Let’s look at the earnings of the S&P500 companies. After all, investors in stocks ultimately are buying the earnings and dividend stream of the company’s stock they’re buying. Over the very long run, a stock’s price should move higher in relationship to how the company’s earnings grow.

Analysts often talk about the S&P500 index as if it was one stock that represents the overall U.S. stock market. The price of the S&P500 index is $4,589/share.  The earnings of the S&P500 index peaked at $198/share in March 2022. With the economic slowdown last year, earnings fell to $173/share by December 2022, down 12%. And you might remember that the S&P500 index fell by 20% last year. That makes sense, right? Earnings were down, so stock prices went down. Next, let’s look at stock prices and earnings for this year. We’re halfway through 2023, and earnings are still flat, at about $178/share. Yet, prices have rebounded 20% this year. Why would prices be up 20% when earnings are only up 2%?

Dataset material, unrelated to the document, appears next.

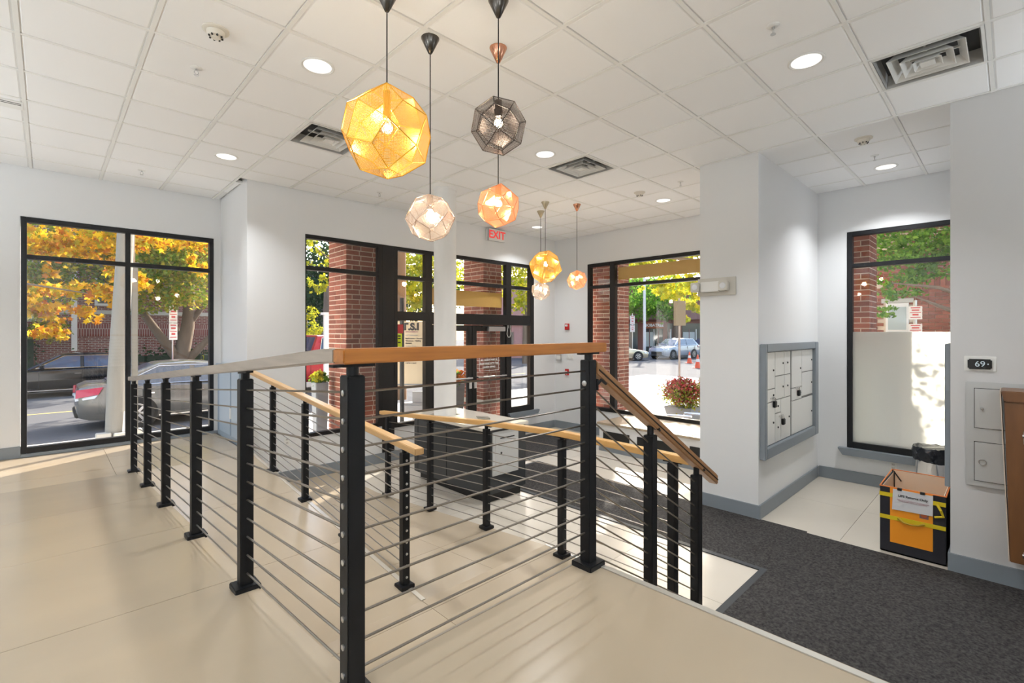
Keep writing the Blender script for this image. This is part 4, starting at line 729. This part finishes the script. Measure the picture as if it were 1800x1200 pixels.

The answer takes us back to the concept that stocks trade on expectations, not today’s realities. Analysts (collectively) forecast that S&P500 earnings will be $197/share by the end of 2023, and will continue to expand to $221/share by the end of 2024. That’s right, they expect 24% higher earnings 18 months from now, which partially explains why stock prices are already 20% higher this year. Whether you or I believe that is possible or realistic is moot. “The market” decides the price and we just get to decide what to do about it. Ryan Investments’ strategy is to invest with the prevailing price trend, and stay invested as long as the trend is up.

No Need to Guess

All day long, competing analysts and pundits argue about whether S&P500 earnings will grow 24% by next year. They argue whether the Fed will raise rates again, whether inflation will recede, whether we’ll avoid a recession, and so on. No one can really know in advance, so they argue/debate, and they guess.

We think there’s a better way. Price, assuming a fair and open market, always represents the collective thinking of all participants. Is that house really worth $15 million? If it sold for that, then apparently it is. Is that airfare really worth $1,500? If the plane is full, then apparently it is. It’s the same with stocks and bonds. As long as the price remains above its moving average price trendline, then we define that market as uptrending. It’s just math, and we can measure the price and price trendline every day. We can visualize it using charts.

Today, nearly every market is trending higher and that’s our signal to remain fully invested. When, not really if, any market turns down below its constantly moving trendline, we’ll sell and protect our gains. We don’t have to believe S&P500 earnings will grow 24%, or not. We don’t have to predict a recession, or not. We’ll just follow the trends and invest accordingly.